▸ REQUIREMENTS
Make an exact copy of the entries below.
Start THE INPUT
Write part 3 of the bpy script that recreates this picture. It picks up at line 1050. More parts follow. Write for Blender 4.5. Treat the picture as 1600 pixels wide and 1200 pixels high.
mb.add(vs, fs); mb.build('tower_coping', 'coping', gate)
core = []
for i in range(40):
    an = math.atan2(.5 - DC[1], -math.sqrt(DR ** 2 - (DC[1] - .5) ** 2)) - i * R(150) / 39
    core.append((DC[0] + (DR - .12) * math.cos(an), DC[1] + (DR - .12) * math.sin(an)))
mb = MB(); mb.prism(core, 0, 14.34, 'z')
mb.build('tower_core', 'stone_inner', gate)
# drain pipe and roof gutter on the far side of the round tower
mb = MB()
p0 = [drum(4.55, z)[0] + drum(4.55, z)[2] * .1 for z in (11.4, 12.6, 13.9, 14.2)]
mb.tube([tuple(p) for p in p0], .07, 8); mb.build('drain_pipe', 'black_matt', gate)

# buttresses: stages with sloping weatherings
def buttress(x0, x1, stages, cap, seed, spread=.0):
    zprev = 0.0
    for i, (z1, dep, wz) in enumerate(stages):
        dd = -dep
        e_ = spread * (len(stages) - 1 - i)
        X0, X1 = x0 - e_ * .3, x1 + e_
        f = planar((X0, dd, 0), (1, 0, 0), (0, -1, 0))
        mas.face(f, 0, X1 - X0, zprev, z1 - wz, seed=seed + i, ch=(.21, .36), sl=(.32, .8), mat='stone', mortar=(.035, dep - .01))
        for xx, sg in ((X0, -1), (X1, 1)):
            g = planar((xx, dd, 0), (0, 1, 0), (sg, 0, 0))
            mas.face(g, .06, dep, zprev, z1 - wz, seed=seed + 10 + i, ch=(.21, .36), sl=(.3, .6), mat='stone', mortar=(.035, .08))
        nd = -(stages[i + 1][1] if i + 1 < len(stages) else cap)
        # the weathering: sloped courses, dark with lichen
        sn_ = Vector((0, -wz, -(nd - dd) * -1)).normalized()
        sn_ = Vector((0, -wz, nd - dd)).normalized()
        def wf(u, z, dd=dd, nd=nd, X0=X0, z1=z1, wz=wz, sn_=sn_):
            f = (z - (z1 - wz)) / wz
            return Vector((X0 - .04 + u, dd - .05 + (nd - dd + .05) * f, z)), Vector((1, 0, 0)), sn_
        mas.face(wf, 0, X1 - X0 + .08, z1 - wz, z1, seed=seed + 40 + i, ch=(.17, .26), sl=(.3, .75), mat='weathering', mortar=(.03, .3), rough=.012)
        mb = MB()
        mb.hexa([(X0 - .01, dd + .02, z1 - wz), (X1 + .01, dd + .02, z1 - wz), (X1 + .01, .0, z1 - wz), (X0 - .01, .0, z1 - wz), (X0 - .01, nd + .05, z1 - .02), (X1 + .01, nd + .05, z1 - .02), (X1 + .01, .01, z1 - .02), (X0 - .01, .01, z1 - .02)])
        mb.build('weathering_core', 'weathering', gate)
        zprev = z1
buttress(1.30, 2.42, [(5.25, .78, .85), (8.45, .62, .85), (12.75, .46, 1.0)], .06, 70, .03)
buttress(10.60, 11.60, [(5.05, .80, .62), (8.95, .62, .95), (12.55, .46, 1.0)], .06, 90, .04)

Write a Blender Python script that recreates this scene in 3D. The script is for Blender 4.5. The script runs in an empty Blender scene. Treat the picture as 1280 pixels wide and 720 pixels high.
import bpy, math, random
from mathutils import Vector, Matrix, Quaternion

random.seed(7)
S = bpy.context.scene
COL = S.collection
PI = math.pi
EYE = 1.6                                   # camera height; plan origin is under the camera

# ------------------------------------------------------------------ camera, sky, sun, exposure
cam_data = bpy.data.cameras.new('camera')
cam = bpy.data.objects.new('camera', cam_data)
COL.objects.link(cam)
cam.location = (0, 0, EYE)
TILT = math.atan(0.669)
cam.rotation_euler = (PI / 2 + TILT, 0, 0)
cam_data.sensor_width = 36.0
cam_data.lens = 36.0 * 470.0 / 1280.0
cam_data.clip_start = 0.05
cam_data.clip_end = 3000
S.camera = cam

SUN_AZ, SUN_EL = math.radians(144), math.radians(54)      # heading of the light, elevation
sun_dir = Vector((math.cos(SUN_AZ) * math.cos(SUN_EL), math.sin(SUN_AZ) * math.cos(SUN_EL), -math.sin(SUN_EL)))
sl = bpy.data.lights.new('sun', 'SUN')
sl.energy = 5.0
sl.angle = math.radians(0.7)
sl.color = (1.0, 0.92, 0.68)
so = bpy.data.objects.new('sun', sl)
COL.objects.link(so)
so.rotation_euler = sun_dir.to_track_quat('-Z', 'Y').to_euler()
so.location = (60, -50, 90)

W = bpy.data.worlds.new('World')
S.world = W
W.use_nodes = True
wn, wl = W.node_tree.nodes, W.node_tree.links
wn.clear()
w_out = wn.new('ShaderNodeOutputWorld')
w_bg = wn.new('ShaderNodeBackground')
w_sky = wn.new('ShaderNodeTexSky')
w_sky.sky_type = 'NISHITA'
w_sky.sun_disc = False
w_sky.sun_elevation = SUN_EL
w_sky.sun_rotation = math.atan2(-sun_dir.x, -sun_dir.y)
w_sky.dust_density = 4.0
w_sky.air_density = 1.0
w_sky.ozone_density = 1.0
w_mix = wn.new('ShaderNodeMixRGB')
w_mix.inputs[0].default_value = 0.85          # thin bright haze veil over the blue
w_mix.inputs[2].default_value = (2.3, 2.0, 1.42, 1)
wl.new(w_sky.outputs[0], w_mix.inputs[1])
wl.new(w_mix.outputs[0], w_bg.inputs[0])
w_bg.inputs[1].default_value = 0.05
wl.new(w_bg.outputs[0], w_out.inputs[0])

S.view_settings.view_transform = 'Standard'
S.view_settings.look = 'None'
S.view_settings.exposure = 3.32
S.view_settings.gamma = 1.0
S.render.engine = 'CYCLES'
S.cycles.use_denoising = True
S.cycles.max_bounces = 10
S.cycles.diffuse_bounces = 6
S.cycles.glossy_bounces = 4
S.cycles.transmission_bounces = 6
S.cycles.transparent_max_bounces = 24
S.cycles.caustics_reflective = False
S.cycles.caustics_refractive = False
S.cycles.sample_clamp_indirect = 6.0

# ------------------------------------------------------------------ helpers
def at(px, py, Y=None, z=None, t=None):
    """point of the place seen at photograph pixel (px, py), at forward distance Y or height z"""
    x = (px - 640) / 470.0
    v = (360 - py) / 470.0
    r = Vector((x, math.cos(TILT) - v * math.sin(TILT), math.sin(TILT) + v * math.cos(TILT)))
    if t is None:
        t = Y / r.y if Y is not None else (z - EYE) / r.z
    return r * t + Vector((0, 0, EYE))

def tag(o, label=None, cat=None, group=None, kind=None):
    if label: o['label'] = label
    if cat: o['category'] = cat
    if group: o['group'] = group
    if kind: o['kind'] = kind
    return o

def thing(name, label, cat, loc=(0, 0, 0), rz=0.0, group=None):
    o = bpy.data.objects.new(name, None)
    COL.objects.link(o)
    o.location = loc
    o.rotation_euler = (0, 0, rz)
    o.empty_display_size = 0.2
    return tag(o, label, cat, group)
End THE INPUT
▸ EXPECTED ANSWER
Write part 3 of the bpy script that recreates this picture. It picks up at line 1050. More parts follow. Write for Blender 4.5. Treat the picture as 1600 pixels wide and 1200 pixels high.
mb.add(vs, fs); mb.build('tower_coping', 'coping', gate)
core = []
for i in range(40):
    an = math.atan2(.5 - DC[1], -math.sqrt(DR ** 2 - (DC[1] - .5) ** 2)) - i * R(150) / 39
    core.append((DC[0] + (DR - .12) * math.cos(an), DC[1] + (DR - .12) * math.sin(an)))
mb = MB(); mb.prism(core, 0, 14.34, 'z')
mb.build('tower_core', 'stone_inner', gate)
# drain pipe and roof gutter on the far side of the round tower
mb = MB()
p0 = [drum(4.55, z)[0] + drum(4.55, z)[2] * .1 for z in (11.4, 12.6, 13.9, 14.2)]
mb.tube([tuple(p) for p in p0], .07, 8); mb.build('drain_pipe', 'black_matt', gate)

# buttresses: stages with sloping weatherings
def buttress(x0, x1, stages, cap, seed, spread=.0):
    zprev = 0.0
    for i, (z1, dep, wz) in enumerate(stages):
        dd = -dep
        e_ = spread * (len(stages) - 1 - i)
        X0, X1 = x0 - e_ * .3, x1 + e_
        f = planar((X0, dd, 0), (1, 0, 0), (0, -1, 0))
        mas.face(f, 0, X1 - X0, zprev, z1 - wz, seed=seed + i, ch=(.21, .36), sl=(.32, .8), mat='stone', mortar=(.035, dep - .01))
        for xx, sg in ((X0, -1), (X1, 1)):
            g = planar((xx, dd, 0), (0, 1, 0), (sg, 0, 0))
            mas.face(g, .06, dep, zprev, z1 - wz, seed=seed + 10 + i, ch=(.21, .36), sl=(.3, .6), mat='stone', mortar=(.035, .08))
        nd = -(stages[i + 1][1] if i + 1 < len(stages) else cap)
        # the weathering: sloped courses, dark with lichen
        sn_ = Vector((0, -wz, -(nd - dd) * -1)).normalized()
        sn_ = Vector((0, -wz, nd - dd)).normalized()
        def wf(u, z, dd=dd, nd=nd, X0=X0, z1=z1, wz=wz, sn_=sn_):
            f = (z - (z1 - wz)) / wz
            return Vector((X0 - .04 + u, dd - .05 + (nd - dd + .05) * f, z)), Vector((1, 0, 0)), sn_
        mas.face(wf, 0, X1 - X0 + .08, z1 - wz, z1, seed=seed + 40 + i, ch=(.17, .26), sl=(.3, .75), mat='weathering', mortar=(.03, .3), rough=.012)
        mb = MB()
        mb.hexa([(X0 - .01, dd + .02, z1 - wz), (X1 + .01, dd + .02, z1 - wz), (X1 + .01, .0, z1 - wz), (X0 - .01, .0, z1 - wz), (X0 - .01, nd + .05, z1 - .02), (X1 + .01, nd + .05, z1 - .02), (X1 + .01, .01, z1 - .02), (X0 - .01, .01, z1 - .02)])
        mb.build('weathering_core', 'weathering', gate)
        zprev = z1
buttress(1.30, 2.42, [(5.25, .78, .85), (8.45, .62, .85), (12.75, .46, 1.0)], .06, 70, .03)
buttress(10.60, 11.60, [(5.05, .80, .62), (8.95, .62, .95), (12.55, .46, 1.0)], .06, 90, .04)

Write a Blender Python script that recreates this scene in 3D. The script is for Blender 4.5. The script runs in an empty Blender scene. Treat the picture as 1280 pixels wide and 720 pixels high.
import bpy, math, random
from mathutils import Vector, Matrix, Quaternion

random.seed(7)
S = bpy.context.scene
COL = S.collection
PI = math.pi
EYE = 1.6                                   # camera height; plan origin is under the camera

# ------------------------------------------------------------------ camera, sky, sun, exposure
cam_data = bpy.data.cameras.new('camera')
cam = bpy.data.objects.new('camera', cam_data)
COL.objects.link(cam)
cam.location = (0, 0, EYE)
TILT = math.atan(0.669)
cam.rotation_euler = (PI / 2 + TILT, 0, 0)
cam_data.sensor_width = 36.0
cam_data.lens = 36.0 * 470.0 / 1280.0
cam_data.clip_start = 0.05
cam_data.clip_end = 3000
S.camera = cam

SUN_AZ, SUN_EL = math.radians(144), math.radians(54)      # heading of the light, elevation
sun_dir = Vector((math.cos(SUN_AZ) * math.cos(SUN_EL), math.sin(SUN_AZ) * math.cos(SUN_EL), -math.sin(SUN_EL)))
sl = bpy.data.lights.new('sun', 'SUN')
sl.energy = 5.0
sl.angle = math.radians(0.7)
sl.color = (1.0, 0.92, 0.68)
so = bpy.data.objects.new('sun', sl)
COL.objects.link(so)
so.rotation_euler = sun_dir.to_track_quat('-Z', 'Y').to_euler()
so.location = (60, -50, 90)

W = bpy.data.worlds.new('World')
S.world = W
W.use_nodes = True
wn, wl = W.node_tree.nodes, W.node_tree.links
wn.clear()
w_out = wn.new('ShaderNodeOutputWorld')
w_bg = wn.new('ShaderNodeBackground')
w_sky = wn.new('ShaderNodeTexSky')
w_sky.sky_type = 'NISHITA'
w_sky.sun_disc = False
w_sky.sun_elevation = SUN_EL
w_sky.sun_rotation = math.atan2(-sun_dir.x, -sun_dir.y)
w_sky.dust_density = 4.0
w_sky.air_density = 1.0
w_sky.ozone_density = 1.0
w_mix = wn.new('ShaderNodeMixRGB')
w_mix.inputs[0].default_value = 0.85          # thin bright haze veil over the blue
w_mix.inputs[2].default_value = (2.3, 2.0, 1.42, 1)
wl.new(w_sky.outputs[0], w_mix.inputs[1])
wl.new(w_mix.outputs[0], w_bg.inputs[0])
w_bg.inputs[1].default_value = 0.05
wl.new(w_bg.outputs[0], w_out.inputs[0])

S.view_settings.view_transform = 'Standard'
S.view_settings.look = 'None'
S.view_settings.exposure = 3.32
S.view_settings.gamma = 1.0
S.render.engine = 'CYCLES'
S.cycles.use_denoising = True
S.cycles.max_bounces = 10
S.cycles.diffuse_bounces = 6
S.cycles.glossy_bounces = 4
S.cycles.transmission_bounces = 6
S.cycles.transparent_max_bounces = 24
S.cycles.caustics_reflective = False
S.cycles.caustics_refractive = False
S.cycles.sample_clamp_indirect = 6.0

# ------------------------------------------------------------------ helpers
def at(px, py, Y=None, z=None, t=None):
    """point of the place seen at photograph pixel (px, py), at forward distance Y or height z"""
    x = (px - 640) / 470.0
    v = (360 - py) / 470.0
    r = Vector((x, math.cos(TILT) - v * math.sin(TILT), math.sin(TILT) + v * math.cos(TILT)))
    if t is None:
        t = Y / r.y if Y is not None else (z - EYE) / r.z
    return r * t + Vector((0, 0, EYE))

def tag(o, label=None, cat=None, group=None, kind=None):
    if label: o['label'] = label
    if cat: o['category'] = cat
    if group: o['group'] = group
    if kind: o['kind'] = kind
    return o

def thing(name, label, cat, loc=(0, 0, 0), rz=0.0, group=None):
    o = bpy.data.objects.new(name, None)
    COL.objects.link(o)
    o.location = loc
    o.rotation_euler = (0, 0, rz)
    o.empty_display_size = 0.2
    return tag(o, label, cat, group)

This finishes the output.